Quanto abbiamo aspettato questo concerto? Finalmente Jpegmafia si esibisce per la prima volta su un palco italiano, senza mostrare il minimo timore di un pubblico lontano e di nicchia come quello del Circolo Magnolia la sera del 6 giugno.
Estasi e moshpit al concerto di Jpegmafia
Arriviamo, parcheggiamo e non c’è gente. Va bene che siamo in anticipo, ma probabilmente è colpa sua, di Peggy e della sua maledetta tendenza a spaventare il pubblico. Ricorda bene il titolo del suo ultimo album, joint project col gemello-maestro Danny Brown: Scaring the Hoes. E mentre Danny propaga weirdness in podcast e apparizioni televisive, Peggy accumula energia da usare in produzioni tanto idiosincratiche che risulta strana la mancanza di un neologismo musicale per definirle.
Dopo un breve scorcio dell’Idroscalo (con naturale smorfia al cartello “Il mare di Milano”) si spalanca il verde del Circolo Magnolia, che ha già conquistato la nostra stima per aver portato Jpeg in Italia e quindi si trova la strada in discesa. In realtà poi di gente davanti al palco con sostanziale anticipo ce n’é, panini, birra, atmosfera rilassata. Provo ad annusare rimasugli del Mi Ami Festival da poco trascorso e mi sembra di trovarne scampoli tra il pubblico.
Doppia apertura per l’esibizione di Peggy
Tre teste sul palco increspano l’aria del circolo e cominciano a richiamare chi finora stava seduto tra gli hamburger.

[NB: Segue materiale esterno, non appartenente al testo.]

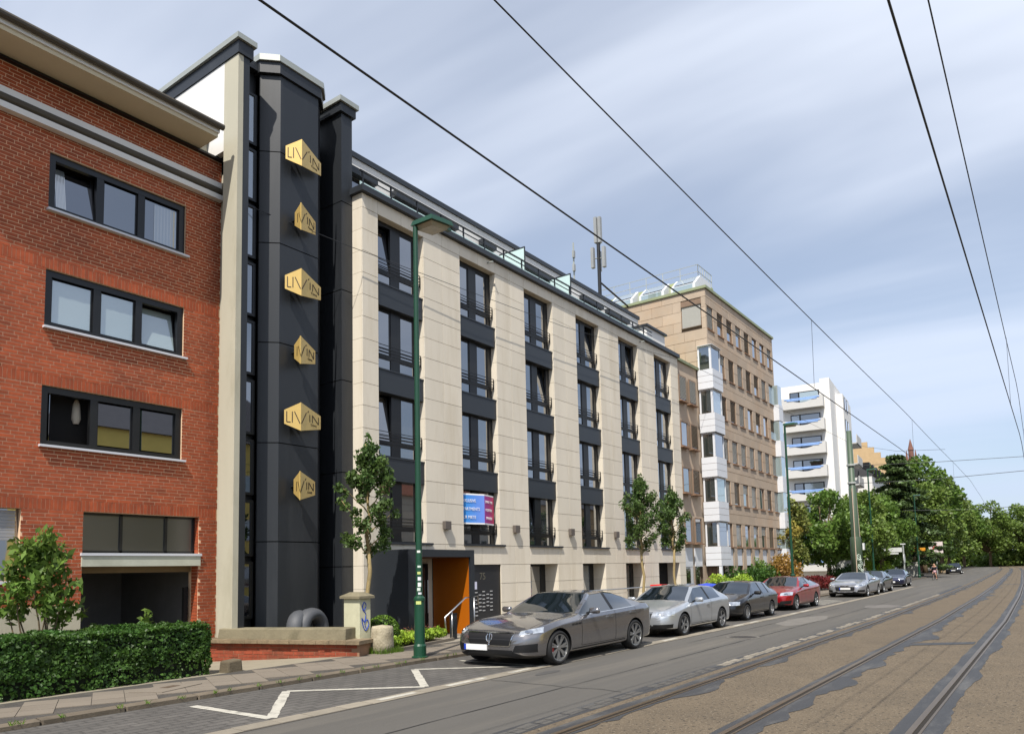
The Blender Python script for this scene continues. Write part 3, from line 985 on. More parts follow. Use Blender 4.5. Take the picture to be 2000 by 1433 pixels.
for i in range(9):
    z0 = .75 + i*1.42
    wf = MB()
    wf.box(10.05, 10.10, 15.02, 15.08, z0, z0+1.3); wf.box(10.38, 10.46, 15.02, 15.08, z0, z0+1.3); wf.box(10.10, 10.38, 15.02, 15.08, z0, z0+.06); wf.box(10.10, 10.38, 15.02, 15.08, z0+1.24, z0+1.3)
    wo = wf.build('stair_window', anthd, tw)
    MB().box(10.10, 10.38, 15.045, 15.055, z0+.06, z0+1.24).build('pane', pane if i < 6 else pane_curt, wo)
MB().box(9.85, 10.47, 14.95, 15.6, 14.0, 14.2).build('link_fascia', tower_panel, tw)
# recess and square column
b = MB(); b.box(12.2, 12.8, 16.0, 16.1, -.1, 13.7); b.build('recess_back', anthd, tw)
for za, zb_ in zip((-.1, 1.9, 4.3, 6.7, 9.1, 11.5), (1.9, 4.3, 6.7, 9.1, 11.5, 13.95)):
    b = MB(); b.box(12.72, 13.09, 14.57, 16.4, za+.012, zb_-.012); b.build('column_panel', tower_panel, tw)
b = MB(); b.box(12.74, 13.07, 14.6, 16.3, 0, 13.9); b.build('column_core', black, tw)
MB().box(12.64, 13.17, 14.50, 16.4, 13.96, 14.2).build('fascia', tower_panel, tw)
MB().box(12.58, 13.23, 14.44, 16.4, 14.205, 14.34).build('coping', zinc, tw)
MB().box(9.99, 13.09, 16.2, 22, -.1, 13.6).build('rear_wall', white, tw)

gold = M('gold_sign', (208, 176, 104), .35, metal=.35, var=.06, scale=4)
ink = M('sign_ink', (38, 24, 14), .6)
def strokes(b, o, ex, nrm, segs, w):
    """flat letter strokes on a plate: o origin, ex unit along the plate, z up"""
    for (x0, z0, x1, z1) in segs:
        d = Vector((x1-x0, z1-z0)); L = d.length; d /= L
        pr = Vector((-d.y, d.x))*w/2
        c = [(x0-pr.x, z0-pr.y), (x1-pr.x, z1-pr.y), (x1+pr.x, z1+pr.y), (x0+pr.x, z0+pr.y)]
        lo = [o + ex*a + Vector((0, 0, z)) for a, z in c]
        b.hexa([p for p in lo] + [p + nrm*.006 for p in lo])
SGN = [('A', 11.98), ('B', 10.36), ('A', 8.72), ('B', 7.05), ('A', 5.44), ('B', 3.80)]
ORD = ['topmost', 'second from the top', 'third from the top', 'fourth from the top', 'fifth from the top', 'lowest']
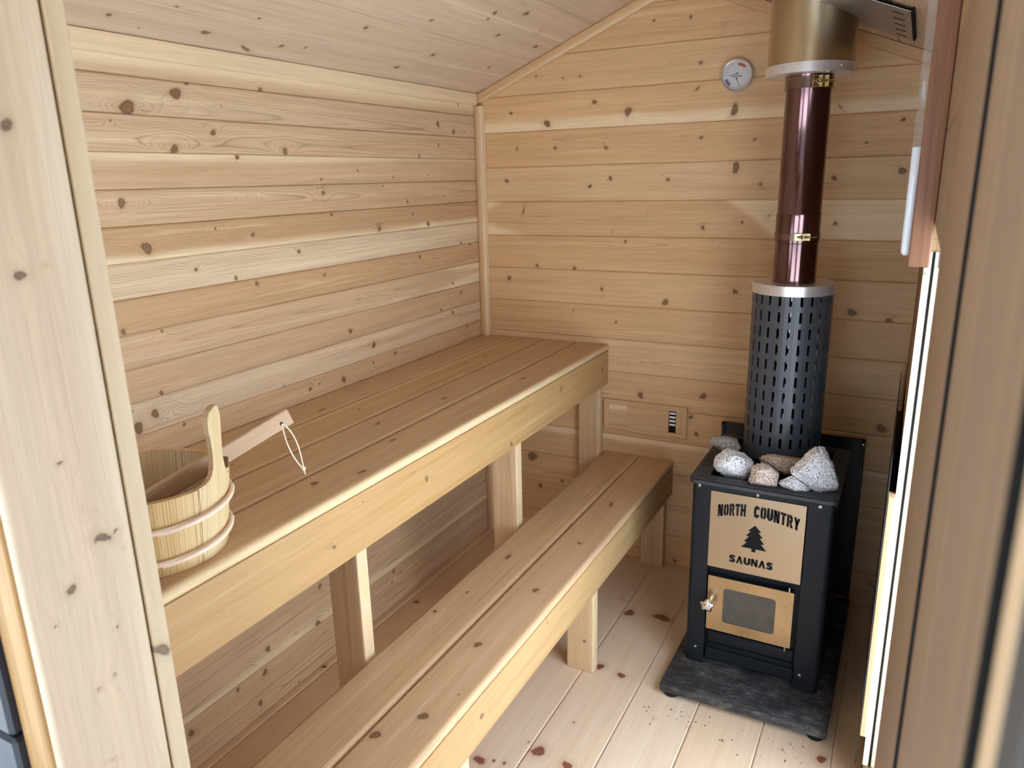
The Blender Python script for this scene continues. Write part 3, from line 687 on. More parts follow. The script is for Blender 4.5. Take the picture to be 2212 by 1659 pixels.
# ---- window in the right wall
t = empty('window_1', (WX, -1.4, WZ0)); tag(t, 'tall fixed window in the right wall with pale wooden glazing stops', 'window', kind='structure')
def stop(x, z1, w, sd, z0=.06):
    a = Acc(); plank(a, (x, -.905, z0), Z_, X_, nY, z1 - z0, w, .025, sd, -.8, rad=.0012, du=.01, dv=.002, extra=0, sap=lambda u, v: .05 + 0 * u)
    a.build('glazing_stop', W_PALE, t, smooth=40)
stop(WX, 1.353, .0148, 320); stop(WX + .0075, 1.387, .0073, 323, 1.3535); stop(WX + .0195, 1.387, .034, 321)
a = Acc(); slab_box(a, WX + .001, WX + .08, -.904, -.88, 1.388, WZ1, .5); slab_box(a, WX + .002, WX + .08, WY1, WY0, WZ0, WZ0 + .02, 0); slab_box(a, WX + .0155, WX + .08, -1.88, -1.86, WZ0, WZ1, 0)
slab_box(a, WX + .0155, WX + .08, -1.875, -.885, WZ1 - .012, WZ1, 0)
a.build('window_frame', W_TRIM, t)
bm = bmesh.new(); box(bm, WX + .0146, WX + .0198, -.9066, -.889, WZ0 + .02, 1.386); from_bm('glazing_gap_shade', bm, M_INK, t)  # black filler painting the shade in the slot between the stops
bm = bmesh.new(); box(bm, WX + .0168, WX + .0188, -1.865, -.89, WZ0 + .02, WZ1 - .012); from_bm('window_pane', bm, M_PANE, t)
bm = bmesh.new(); revolve(bm, [(0, .0016), (.0020, .0016), (.0032, .0008), (.0034, 0)], 14, 'Y', (WX + .0045, -.9052, 1.340)); from_bm('screw_head', bm, M_SCREW, t, 30)

t = empty('window_2', (.43, -2.35, 1.05)); tag(t, 'small window in the front wall left of the doorway, out of view', 'window', kind='structure')
a = Acc()
slab_box(a, .17, .69, -2.40, -2.30, 1.05, 1.07); slab_box(a, .17, .69, -2.40, -2.30, 1.75, 1.77); slab_box(a, .17, .19, -2.40, -2.30, 1.07, 1.75); slab_box(a, .67, .69, -2.40, -2.30, 1.07, 1.75); slab_box(a, .42, .44, -2.37, -2.33, 1.07, 1.75)
a.build('window_frame', W_TRIM, t)
bm = bmesh.new(); box(bm, .19, .42, -2.352, -2.349, 1.07, 1.75); from_bm('window_pane', bm, M_PANE, t)
bm = bmesh.new(); box(bm, .44, .67, -2.352, -2.349, 1.07, 1.75); from_bm('window_pane', bm, M_PANE, t)
# ---- unseen porch roof, added to dim the light at the door
bm = bmesh.new()
for k in range(9): box(bm, -.3, 2.1, -2.60 - .14 * k, -2.462 - .14 * k, 2.06, 2.09, .003, 1)
tag(from_bm('light_block_porch', bm, M_DARKEXT), 'unseen porch boards added above the doorway to cut its daylight', 'porch roof', kind='structure')
# ---- outside ground
bm = bmesh.new(); box(bm, -14, 16, -18, 14, -.34, -.28); tag(from_bm('ground', bm, M_BROWNCOAT), 'bare ground outside the sauna cabin', 'ground', kind='structure')

# ================================================================== benches
def kshift(name, off, v0, v1): return [(k[0], k[1] - off) + tuple(k[2:]) for k in kfor(name) if v0 <= k[1] < v1]
BL = 2.272
t = empty('sauna_bench', (.29, -1.14, 0))
tag(t, 'tall upper cedar bench along the left wall, carrying the bucket', 'bench')
for i in range(4):
    x0 = .0035 + .1437 * i
    a = Acc(); plank(a, (x0, -.003, .9130), nY, X_, Z_, BL, .1395, .0245, 401 + i, [.55, .45, .5, .35][i], kshift('ubench', x0, x0, x0 + .1395), rad=.0100, du=.005, dv=.004, extra=.5, spacing=.0065)
    a.build('seat_board', W_BENCH, t, smooth=50)
a = Acc(); plank(a, (.570, -.003, .7490), nY, Z_, X_, BL, .1385, .0195, 411, -.1, [(k[0], k[1] - .749) + tuple(k[2:]) for k in kfor('ufascia')], rad=.003, du=.005, dv=.004, extra=.2, spacing=.006)
a.build('front_rail', W_RAIL, t, smooth=50)
for i, y in enumerate((-.003, -.730, -1.520, -2.20)):
    a = Acc(); plank(a, (.458, y - .038, .002), Z_, X_, nY, .886, .092, .0375, 421 + i, [.3, .1, .5, .2][i], rad=.003, du=.012, dv=.005, extra=.5, sap=lambda u, v: v - .085)
    a.build('leg', W_BENCH, t, smooth=50)
t = empty('sauna_bench', (.71, -1.14, 0))
tag(t, 'low cedar step bench standing on the floor in front of the upper bench', 'bench')
for i in range(2):
    x0 = (.5605, .7075)[i]
    a = Acc(); plank(a, (x0, -.003, .4606), nY, X_, Z_, BL, .1445, .0255, 431 + i, [.1, .2][i], kshift('lbench', x0, x0, x0 + .1445), rad=.0115, du=.005, dv=.0035, extra=.3, spacing=.007)
    a.build('seat_board', W_BENCH, t, smooth=50)
a = Acc(); plank(a, (.850, -.003, .3178), nY, Z_, X_, BL, .1165, .0195, 441, -.3, [(k[0], k[1] - .3178) + tuple(k[2:]) for k in kfor('lfascia')], rad=.003, du=.005, dv=.0035, extra=.3, spacing=.006)
a.build('front_rail', W_RAIL, t, smooth=50)
for i, y in enumerate((-.003, -.757, -1.553, -2.20)):
    a = Acc(); plank(a, (.737, y - .038, .002), Z_, X_, nY, .432, .0925, .0375, 451 + i, [.3, .0, .2, .2][i], [(.11, .062, .007)] if i == 1 else [], rad=.003, du=.012, dv=.005, extra=.3, sap=lambda u, v: v - .086)
    a.build('leg', W_BENCH, t, smooth=50)

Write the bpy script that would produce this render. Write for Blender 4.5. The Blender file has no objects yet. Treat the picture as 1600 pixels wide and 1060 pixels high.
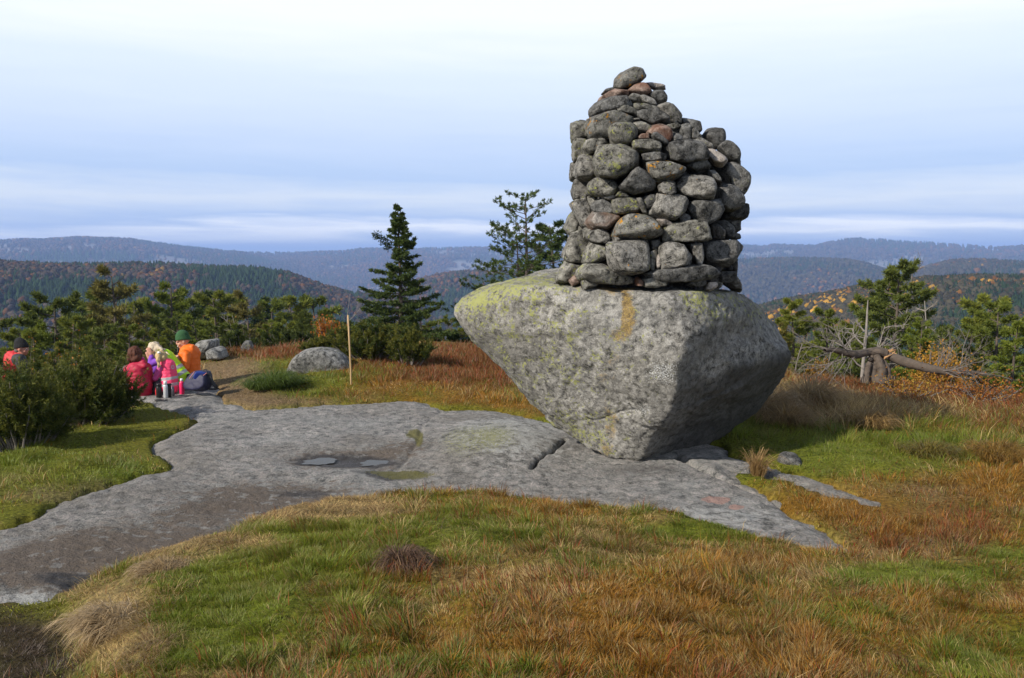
import bpy, bmesh, math, random
import numpy as np
from mathutils import Vector, Matrix

SC = bpy.context.scene
COL = SC.collection
rad = math.radians
rng = np.random.default_rng(7)
random.seed(7)

# ------------------------------------------------------------------ camera
ZC, PITCH, F = 2.15, math.atan((530 - 398) / 1333.0), 1333.0
cam_d = bpy.data.cameras.new('camera')
cam = bpy.data.objects.new('camera', cam_d)
COL.objects.link(cam)
cam.location = (0, 0, ZC)
cam.rotation_euler = (math.pi / 2 - PITCH, 0, 0)
cam_d.sensor_fit = 'HORIZONTAL'
cam_d.sensor_width = 36
cam_d.lens = 30.0
cam_d.clip_start = 0.05
cam_d.clip_end = 60000
SC.camera = cam

# ------------------------------------------------------------------ light, sky, exposure
SUN_V = Vector((-0.66, -0.52, 0.54)).normalized()
SUN_EL = math.asin(SUN_V.z)
SUN_AZ = math.atan2(SUN_V.x, SUN_V.y)
sun_d = bpy.data.lights.new('sun', 'SUN')
sun_d.energy = 5.0
sun_d.angle = rad(0.6)
sun_d.color = (1.0, 0.93, 0.82)
sun = bpy.data.objects.new('sun', sun_d)
COL.objects.link(sun)
sun.rotation_euler = (-SUN_V).to_track_quat('-Z', 'Y').to_euler()
sun.location = (-20, -20, 30)

W = bpy.data.worlds.new('World')
SC.world = W
W.use_nodes = True


def N(nt, typ, **kw):
    n = nt.nodes.new(typ)
    for k, v in kw.items():
        setattr(n, k, v)
    return n


def LK(nt, a, b):
    nt.links.new(a, b)


def math_n(nt, op, a, b=None, c=None, clamp=False):
    n = nt.nodes.new('ShaderNodeMath')
    n.operation = op
    n.use_clamp = clamp
    for i, v in enumerate((a, b, c)):
        if v is None:
            continue
        if isinstance(v, (int, float)):
            n.inputs[i].default_value = v
        else:
            nt.links.new(v, n.inputs[i])
    return n.outputs[0]


def mixc(nt, fac, a, b, blend='MIX'):
    n = nt.nodes.new('ShaderNodeMix')
    n.data_type = 'RGBA'
    n.blend_type = blend
    for s, v in ((n.inputs[0], fac), (n.inputs[6], a), (n.inputs[7], b)):
        if isinstance(v, (int, float)):
            s.default_value = v
        elif isinstance(v, tuple):
            s.default_value = (*v[:3], 1)
        else:
            nt.links.new(v, s)
    return n.outputs[2]


def ramp(nt, fac, stops, interp='LINEAR'):
    n = nt.nodes.new('ShaderNodeValToRGB')
    cr = n.color_ramp
    cr.interpolation = interp
    while len(cr.elements) < len(stops):
        cr.elements.new(0.5)
    for e, (p, c) in zip(cr.elements, stops):
        e.position = p
        e.color = (*c, 1) if isinstance(c, tuple) else (c, c, c, 1)
    if fac is not None:
        nt.links.new(fac, n.inputs[0])
    return n.outputs[0]


def noise_n(nt, vec, scale, detail=4, rough=0.55, dist=0.0):
    n = nt.nodes.new('ShaderNodeTexNoise')
    n.inputs['Scale'].default_value = scale
    n.inputs['Detail'].default_value = detail
    n.inputs['Roughness'].default_value = rough
    n.inputs['Distortion'].default_value = dist
    if vec is not None:
        nt.links.new(vec, n.inputs['Vector'])
    return n.outputs[0]


wt = W.node_tree
wt.nodes.clear()
w_out = N(wt, 'ShaderNodeOutputWorld')
w_bg = N(wt, 'ShaderNodeBackground')
w_bg.inputs['Strength'].default_value = 0.1
LK(wt, w_bg.outputs[0], w_out.inputs[0])
sky = N(wt, 'ShaderNodeTexSky', sky_type='NISHITA')
sky.sun_disc = False
sky.sun_elevation = SUN_EL
sky.sun_rotation = SUN_AZ
sky.air_density = 1.0
sky.dust_density = 0.6
sky.ozone_density = 1.5
tc = N(wt, 'ShaderNodeTexCoord')
sep = N(wt, 'ShaderNodeSeparateXYZ')
LK(wt, tc.outputs['Generated'], sep.inputs[0])
elev = math_n(wt, 'MULTIPLY', math_n(wt, 'ARCSINE', sep.outputs[2]), 180 / math.pi)
azim = math_n(wt, 'ARCTAN2', sep.outputs[0], sep.outputs[1])
# thin stratus: sheets stretched along the horizon, drawn by slow noise in azimuth / elevation
comb = N(wt, 'ShaderNodeCombineXYZ')
LK(wt, math_n(wt, 'MULTIPLY', azim, 1.6), comb.inputs[0])
LK(wt, math_n(wt, 'MULTIPLY', elev, 0.30), comb.inputs[1])
wob = noise_n(wt, comb.outputs[0], 1.0, 4, 0.5, 0.2)
comb2 = N(wt, 'ShaderNodeCombineXYZ')
LK(wt, math_n(wt, 'MULTIPLY', azim, 6.5), comb2.inputs[0])
LK(wt, math_n(wt, 'ADD', math_n(wt, 'MULTIPLY', elev, 1.3), math_n(wt, 'MULTIPLY', azim, 2.2)), comb2.inputs[1])
wisp = noise_n(wt, comb2.outputs[0], 1.0, 7, 0.6, 0.5)
el2 = math_n(wt, 'ADD', elev, math_n(wt, 'MULTIPLY', math_n(wt, 'SUBTRACT', wob, 0.5), 4.2))
el2 = math_n(wt, 'ADD', el2, math_n(wt, 'MULTIPLY', math_n(wt, 'SUBTRACT', wisp, 0.5), 1.7))
fac = math_n(wt, 'DIVIDE', el2, 40.0, clamp=True)


def S(r, g, b):      # sRGB 0-255 -> linear
    return tuple(((v / 255) / 12.92 if v <= 10 else ((v / 255 + 0.055) / 1.055) ** 2.4) for v in (r, g, b))


cl = ramp(wt, fac, [(0.0, S(188, 208, 238)), (0.018, S(200, 216, 240)), (0.036, (1.12, 1.12, 1.10)),
                    (0.058, S(178, 199, 233)), (0.088, S(216, 225, 237)), (0.125, S(178, 200, 233)),
                    (0.20, S(200, 215, 240)), (0.29, S(217, 229, 244)), (0.37, S(238, 243, 246)),
                    (0.55, S(238, 244, 252)), (0.75, S(176, 186, 200)), (1.0, S(128, 144, 170))])
cl10 = mixc(wt, 1.0, cl, (11.3, 11.2, 11.1), 'MULTIPLY')
cov = ramp(wt, math_n(wt, 'DIVIDE', elev, 90.0, clamp=True), [(0.0, 0.93), (0.22, 0.92), (0.5, 0.35), (1.0, 0.25)])
LK(wt, mixc(wt, cov, sky.outputs[0], cl10), w_bg.inputs['Color'])

SC.view_settings.view_transform = 'Standard'
SC.view_settings.look = 'None'
SC.view_settings.exposure = 0.22
SC.view_settings.gamma = 1.0
SC.render.engine = 'CYCLES'
SC.cycles.use_denoising = True
SC.cycles.max_bounces = 6
SC.cycles.diffuse_bounces = 3
SC.cycles.transparent_max_bounces = 6
SC.cycles.volume_bounces = 1
try:
    SC.cycles.denoising_prefilter = 'ACCURATE'
except Exception:
    pass

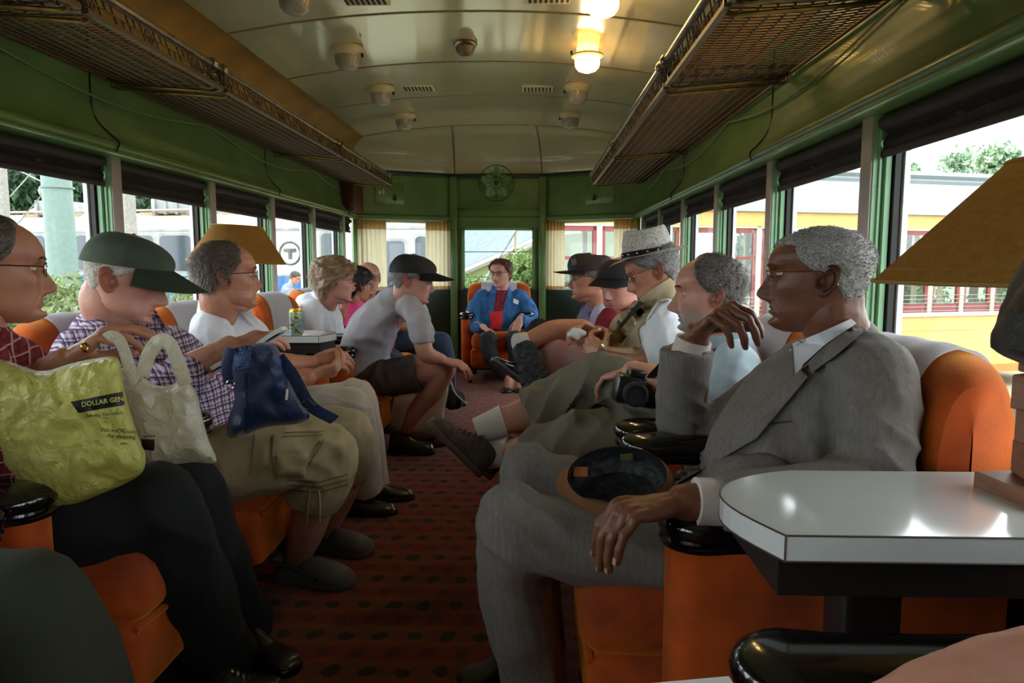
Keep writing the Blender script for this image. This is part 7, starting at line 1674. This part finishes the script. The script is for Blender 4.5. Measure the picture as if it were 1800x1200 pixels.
b = BM(); tube(b, catmull([W(178, 602, 1.50), W(196, 592, 1.5), W(212, 602, 1.5), W(226, 640, 1.5), W(236, 668, 1.5)], 6), [(.014, .005)] * 25, seg=8, up=(0, -1, 0)); obj('handle', b, M_wb, wb)
patch('print_band', [wo], [(248, 771), (272, 772), (271, 792), (250, 790)], mat('dark brown printing ink', (70, 42, 34), .5), wb, off=.003, thick=.002, step=4); project_text('eence', 9, 262, 766, 0, [wo], bpy.data.materials['dark brown printing ink'], 'print', wb, off=.004)
# tote bag and black bag on the floor
tb_ = empty('tote_bag', WZ(730, 775, 0), 'cream canvas tote bag with brown strap on the floor beside the bare legs', 'bag')
inflate('tote_body', [(662, 700), (690, 690), (740, 684), (786, 672), (782, 720), (776, 764), (740, 772), (700, 768), (668, 752)], 3.98, .06, 20, fabric('cream canvas', (196, 188, 174)), tb_, step=5, amp=.012, freq=12, seed=9)
b = BM(); tube(b, catmull([W(690, 690, 3.91), W(684, 720, 3.90), W(676, 762, 3.91)], 5), [(.015, .003)] * 11, seg=6, up=(0, -1, 0)); obj('strap', b, M_brsh, tb_)
mb_ = empty('cloth_bundle', WZ(760, 800, 0), 'small maroon cloth bag on the carpet behind the black boots', 'bag'); b = BM(); blob(b, W(765, 778, 4.0), (.07, .06, .045)); cloth('bundle', b, fabric('maroon cloth', (86, 34, 58)), mb_, voxel=.01)
bb_ = empty('backpack', WZ(795, 720, 0), 'black bag with loose strap on the floor left of the end armchair', 'bag'); b = BM(); blob(b, W(796, 700, 4.75), (.085, .07, .075)); cloth('bag_body', b, M_navy, bb_, voxel=.01, amp=.01); b = BM(); tube(b, catmull([W(792, 668, 4.7), W(800, 690, 4.62), W(822, 712, 4.6)], 6), [(.006, .002)] * 13, seg=6); obj('strap', b, mat('grey webbing', (150, 150, 150), .7), bb_)
# booklet at the bottom edge
bp_ = W(1225, 1230, .64); b = BM(); box(b, bp_, (.085, .06, .004), rot=(0, -.05, .1)); tag(obj('booklet', b, mat('white booklet paper', (224, 228, 228), .6), smooth=False), 'white booklet edge at the bottom right below the suited knees', 'booklet')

Primo opening act della serata sono i DJ Ayce Bio, Marco Conti e Prev, con quest’ultimo che rappa pure qualche singolo su basi prettamente elettroniche, spesso acide. Qualcuno comincia a muoversi, lo spettacolo è apprezzabile, la luce comincia a digradare.
Verso le 21 una croce viene piantata sul palco: è la volta del Teamcro. Anche se dai social paiono appena formati, si tratta solo del nuovo debutto grafico, perché i Teamcro si esibiscono sia soli che in gruppo già da diverso tempo e contano rapper, cantanti e produttori con buona diffusione nell’underground come Deriansky, Deepho e 9den. Pure qua l’energia sale, certi pezzi funzionano meglio di altri (citiamo per forza Blur di 9den), ma un primo gruppo al centro della platea comincia ad esaltarsi. Arrivano le 22, arriva il buio.
Jpegmafia entra in scena come un pugile che ha appena messo al tappeto ogni avversario e a cui rimane solo godersi l’applauso. I cori ripetono “Peggy, Peggy” senza sosta e pure lui sembra sorpreso da tanta eccitazione. Un saluto, due parole e si inizia col caos. Jesus forgive me, I am a thot non è per forza una canzone da moshpit, eppure l’agitazione covata per l’ampio opening fuoriesce dalle gambe e dalla gola di ognuno di noi e le prime tre canzoni ribaltano lo scenario ovattato del Magnolia in un sussulto continuo.
Hazard Duty Pay!, Steppa Pig, Burfict. Peggy spende subito alcuni grandi banger del suo arsenale, compresi i brani di Scaring the Hoes che risultano purtroppo tranciati dall’assenza di Danny. Ecco forse mi aspettavo qualcosa in più da un concerto di Jpegmafia: uno con le doti di producer e mc del suo calibro avrebbe potuto lanciarsi in piccoli remix, sperimentazioni live, performance di strofe altrui. Quello che invece non manca proprio è l’esuberanza sul palco dell’artista, che a più riprese urla e lancia acqua agli spettatori galvanizzati.
Un paio di momenti di gratitudine verso il pubblico italiano fanno da transizione verso episodi più respirabili come il featuring in Chain On e Vengeance (shoutout a Denzel Curry d’obbligo) o la sempre fantastica interpretazione auto-tunizzata di Call me Maybe. In questa fase i moshpit si sviluppano sulla linea di canzoni poco adatte, con effetti quasi comici durante Bald! e What kind of rappin’ is this? Diamo anche un piccolo tributo al coraggio necessario nel portare ad un concerto Garbage Pale Kids, riuscendo oltretutto a coinvolgere i presenti.
Dopo poco più di un’ora scatenata, lo show si avvia verso il termine con una solida passata di Veteran (fenomenale il switch visual-sonoro in Rainbow Six) e per ultima una versione estesa di Lean Beef Patty che genera vortici all’interno della pista e lascia il mondo sudato e lucido sotto il ritorno delle luci, stavolta artificiali, di fine spettacolo. Alla fine non c’è bisogno di chiedere a nessuno se sia piaciuto o no, per una risposta serve fiato.